__Data extract__.
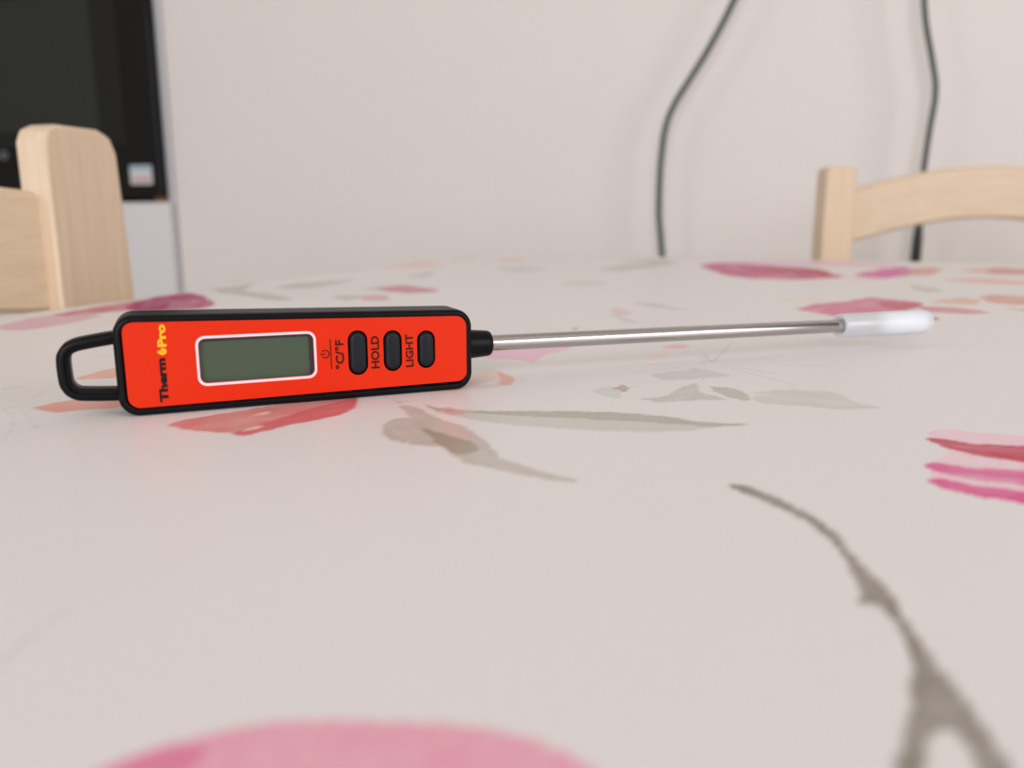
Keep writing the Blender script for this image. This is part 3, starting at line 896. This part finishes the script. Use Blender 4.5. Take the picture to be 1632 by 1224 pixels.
# ------------------------------------------------------------------ oven in its tall white cabinet
M_cab = mat('cabinet_white', srgb(222, 220, 222), 0.35, noise=(5, 0.01))
M_glass = mat('oven_black_glass', (0.005, 0.005, 0.005, 1), 0.12, spec=0.2)
M_window = mat('oven_window', (0.026, 0.029, 0.024, 1), 0.16, spec=0.2)
M_windowb = mat('oven_window_border', (0.012, 0.013, 0.011, 1), 0.16, spec=0.2)
M_steelb = mat('brushed_steel', srgb(150, 150, 148), 0.35, metallic=1.0)
M_grey = mat('grey_print', srgb(120, 124, 128), 0.5)
CF = 1.500                       # front plane of the cabinet
cab = empty('oven_cabinet', (-1.53, 1.8, 0))
tag(cab, 'tall white kitchen cabinet around the black oven, against the wall', 'cabinet')


def cb(name, lo, hi, m=M_cab, bevel=0.0015, parent=cab):
    return box(name, (lo[0] + 1.53, lo[1] - 1.8, lo[2]), (hi[0] + 1.53, hi[1] - 1.8, hi[2]), m, parent, bevel)


OZ0, OZ1 = TZ + 0.078, TZ + 0.078 + 0.595
cb('side_panel', (-1.247, CF + 0.02, 0.0), (-1.229, 2.1, 2.3))
cb('side_panel', (-1.847, CF + 0.02, 0.0), (-1.829, 2.1, 2.3))
cb('shelf', (-1.829, CF + 0.03, OZ0 - 0.024), (-1.247, 2.1, OZ0 - 0.006))
cb('shelf', (-1.829, CF + 0.03, OZ1 + 0.004), (-1.247, 2.1, OZ1 + 0.022))
cb('plinth', (-1.829, CF + 0.06, 0.0), (-1.247, CF + 0.08, 0.10))
d1 = cb('drawer_front', (-1.846, CF, 0.42), (-1.230, CF + 0.019, OZ0 - 0.006))
d2 = cb('drawer_front', (-1.846, CF, 0.105), (-1.230, CF + 0.019, 0.416))
d3 = cb('door', (-1.846, CF, OZ1 + 0.006), (-1.230, CF + 0.019, 2.3))
for dd, z in ((d1, 0.62), (d2, 0.33)):
    hb = cb('handle', (-1.64, CF - 0.03, z), (-1.44, CF - 0.02, z + 0.012), M_steelb, 0.003, dd)
sp_ = cb('edge_spacer', (-1.268, CF + 0.003, OZ0 - 0.0055), (-1.242, CF + 0.018, OZ0 + 0.004), mat('brown_wood_edge', srgb(120, 84, 58), 0.6), 0.0)
sp_['label'] = 'small brown strip under the oven corner'

oven = empty('built_in_oven', (-1.54, 1.52, OZ0))
tag(oven, 'black glass built-in oven with a small sticker on its door', 'oven')


def ob(name, lo, hi, m, bevel=0.001, parent=oven):
    return box(name, (lo[0] + 1.54, lo[1] - 1.52, lo[2] - OZ0), (hi[0] + 1.54, hi[1] - 1.52, hi[2] - OZ0), m, parent, bevel)


ob('housing', (-1.822, CF + 0.02, OZ0 + 0.006), (-1.256, 2.05, OZ1 - 0.006), M_windowb)
dr = ob('oven_door', (-1.836, CF - 0.003, OZ0 + 0.004), (-1.241, CF + 0.018, OZ1 - 0.115), M_glass, 0.003)
ob('window_border', (-1.755, CF - 0.0038, OZ0 + 0.115), (-1.322, CF - 0.0025, OZ1 - 0.16), M_windowb, 0.0, dr)
ob('window', (-1.69, CF - 0.0046, OZ0 + 0.15), (-1.388, CF - 0.0035, OZ1 - 0.17), M_window, 0.0, dr)
hd = ob('door_handle', (-1.78, CF - 0.065, OZ1 - 0.150), (-1.297, CF - 0.048, OZ1 - 0.133), M_steelb, 0.005)
for x in (-1.75, -1.34):
    ob('handle_mount', (x, CF - 0.05, OZ1 - 0.147), (x + 0.014, CF - 0.016, OZ1 - 0.136), M_steelb, 0.001)
pn = ob('control_panel', (-1.836, CF - 0.003, OZ1 - 0.112), (-1.241, CF + 0.018, OZ1), M_glass, 0.003)
for x in (-1.70, -1.378):
    kr = [[(x + 1.54 + r * math.cos(2 * math.pi * k / 24), CF - y - 1.52, OZ1 - 0.056 - OZ0 + r * math.sin(2 * math.pi * k / 24)) for k in range(24)] for r, y in ((.022, .016), (.022, .034), (.020, .038))]
    kn = loft('knob', kr, M_steelb, oven)
    sharp(kn, 50)
st = ob('sticker', (-1.3200, CF - 0.0036, TZ + 0.110), (-1.2635, CF - 0.0028, TZ + 0.1495), mat('sticker_paper', srgb(205, 210, 212), 0.6), 0.0, dr)
ob('sticker_print', (-1.3185, CF - 0.0042, TZ + 0.1400), (-1.2650, CF - 0.0034, TZ + 0.1475), mat('sticker_blue', srgb(150, 178, 190), 0.6), 0.0, dr)
for x, w_ in ((-1.312, .012), (-1.296, .009), (-1.283, .013)):
    ob('sticker_print', (x, CF - 0.0042, TZ + 0.114), (x + w_, CF - 0.0034, TZ + 0.126), mat('sticker_red', srgb(205, 150, 155), 0.6), 0.0, dr)
# maker's letters on the door, only their end is in view
for i, x in enumerate((-1.662, -1.686)):
    o_ = []
    for rx, rz_ in ((.0095, .0095),):
        ro = [(x + rx * math.cos(2 * math.pi * k / 20), TZ + .178 + rz_ * math.sin(2 * math.pi * k / 20)) for k in range(20)]
        ri = [(x + rx * .55 * math.cos(2 * math.pi * k / 20), TZ + .178 + rz_ * .6 * math.sin(2 * math.pi * k / 20)) for k in range(20)]
    vv = [(a + 1.54, CF - .0042 - 1.52, b - OZ0) for a, b in ro] + [(a + 1.54, CF - .0042 - 1.52, b - OZ0) for a, b in ri]
    vv += [(a, b + .0009, c) for a, b, c in vv]
    ff = []
    for k in range(20):
        j = (k + 1) % 20
        ff += [(k, j, 20 + j, 20 + k), (40 + k, 60 + k, 60 + j, 40 + j), (k, 40 + k, 40 + j, j), (20 + k, 20 + j, 60 + j, 60 + k)]
    mesh_obj('door_lettering', vv, ff, M_grey, dr)

# ------------------------------------------------------------------ hanging cables in front of the wall
M_cable = mat('cable_dark_green', srgb(62, 70, 64), 0.45)


def cable(label, pts, rad, top_x):
    """pts: (x, z above table) mm, from the top down"""
    CY_ = 1.455
    pts = [(a * CY_ / 1.48, 42 + (b - 42) * CY_ / 1.48) for a, b in pts]
    p = [(top_x, 1748.0), (top_x * .6 + pts[0][0] * .4, 1000.0)] + list(pts)
    q = smooth_closed(p, 5, False)
    rings = []
    n = 10
    for i in range(len(q)):
        a = q[max(i - 1, 0)]
        b = q[min(i + 1, len(q) - 1)]
        t = (b - a) / np.linalg.norm(b - a)
        nx_, nz_ = -t[1], t[0]
        rings.append([((q[i][0] + nx_ * rad * math.cos(2 * math.pi * k / n)) * MM, CY_ + rad * math.sin(2 * math.pi * k / n) * MM,
                       TZ + (q[i][1] + nz_ * rad * math.cos(2 * math.pi * k / n)) * MM) for k in range(n)])
    o = loft('hanging_cable', rings, M_cable, None)
    tag(o, label, 'cable', 'cables hanging in front of the wall')
    return o


c1 = cable('dark cable with a bend, hanging left of the far chair', [(-20, 560), (-52, 432), (-71.8, 389.6), (-89.9, 352), (-113.2, 309.4), (-137.3, 270.7), (-158.9, 236.2), (-170.7, 210.9), (-178.1, 180.1), (-182.4, 122.4), (-181.9, 47.4), (-173.7, -26.8), (-168, -120), (-168, -740)], 5.0, 60)
c2 = cable('dark wavy cable hanging behind the far chair', [(206, 560), (209, 430), (213.1, 369.4), (219.2, 332.8), (230.1, 290.9), (240.3, 248.7), (242.1, 220.6), (238.9, 178.1), (236.1, 120.5), (236.5, 47), (236.6, 15), (236.8, -18), (238, -120), (238, -740)], 4.4, 190)
pr = []
for s_, r_ in ((32, 4.4), (26, 6.2), (8, 7.6), (-22, 8.0), (-30, 7.4), (-36, 4.5)):
    pr.append([((232.7 + r_ * math.cos(2 * math.pi * k / 12)) * MM, 1.455 + r_ * math.sin(2 * math.pi * k / 12) * MM, TZ + s_ * MM) for k in range(12)])
pl = loft('cable_joint', pr, mat('cable_joint_black', (0.012, 0.014, 0.014, 1), 0.4), c2)
pl['label'] = 'thicker black joint on the cable'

__Short exercise__. Leave the pictures out and please restate exactly the lines running from the start of the material through the one with "return box(name, (lo[0] + 1.54, lo[1]".

__Task solution__.
Keep writing the Blender script for this image. This is part 3, starting at line 896. This part finishes the script. Use Blender 4.5. Take the picture to be 1632 by 1224 pixels.
# ------------------------------------------------------------------ oven in its tall white cabinet
M_cab = mat('cabinet_white', srgb(222, 220, 222), 0.35, noise=(5, 0.01))
M_glass = mat('oven_black_glass', (0.005, 0.005, 0.005, 1), 0.12, spec=0.2)
M_window = mat('oven_window', (0.026, 0.029, 0.024, 1), 0.16, spec=0.2)
M_windowb = mat('oven_window_border', (0.012, 0.013, 0.011, 1), 0.16, spec=0.2)
M_steelb = mat('brushed_steel', srgb(150, 150, 148), 0.35, metallic=1.0)
M_grey = mat('grey_print', srgb(120, 124, 128), 0.5)
CF = 1.500                       # front plane of the cabinet
cab = empty('oven_cabinet', (-1.53, 1.8, 0))
tag(cab, 'tall white kitchen cabinet around the black oven, against the wall', 'cabinet')


def cb(name, lo, hi, m=M_cab, bevel=0.0015, parent=cab):
    return box(name, (lo[0] + 1.53, lo[1] - 1.8, lo[2]), (hi[0] + 1.53, hi[1] - 1.8, hi[2]), m, parent, bevel)


OZ0, OZ1 = TZ + 0.078, TZ + 0.078 + 0.595
cb('side_panel', (-1.247, CF + 0.02, 0.0), (-1.229, 2.1, 2.3))
cb('side_panel', (-1.847, CF + 0.02, 0.0), (-1.829, 2.1, 2.3))
cb('shelf', (-1.829, CF + 0.03, OZ0 - 0.024), (-1.247, 2.1, OZ0 - 0.006))
cb('shelf', (-1.829, CF + 0.03, OZ1 + 0.004), (-1.247, 2.1, OZ1 + 0.022))
cb('plinth', (-1.829, CF + 0.06, 0.0), (-1.247, CF + 0.08, 0.10))
d1 = cb('drawer_front', (-1.846, CF, 0.42), (-1.230, CF + 0.019, OZ0 - 0.006))
d2 = cb('drawer_front', (-1.846, CF, 0.105), (-1.230, CF + 0.019, 0.416))
d3 = cb('door', (-1.846, CF, OZ1 + 0.006), (-1.230, CF + 0.019, 2.3))
for dd, z in ((d1, 0.62), (d2, 0.33)):
    hb = cb('handle', (-1.64, CF - 0.03, z), (-1.44, CF - 0.02, z + 0.012), M_steelb, 0.003, dd)
sp_ = cb('edge_spacer', (-1.268, CF + 0.003, OZ0 - 0.0055), (-1.242, CF + 0.018, OZ0 + 0.004), mat('brown_wood_edge', srgb(120, 84, 58), 0.6), 0.0)
sp_['label'] = 'small brown strip under the oven corner'

oven = empty('built_in_oven', (-1.54, 1.52, OZ0))
tag(oven, 'black glass built-in oven with a small sticker on its door', 'oven')


def ob(name, lo, hi, m, bevel=0.001, parent=oven):
    return box(name, (lo[0] + 1.54, lo[1] - 1.52, lo[2] - OZ0), (hi[0] + 1.54, hi[1] - 1.52, hi[2] - OZ0), m, parent, bevel)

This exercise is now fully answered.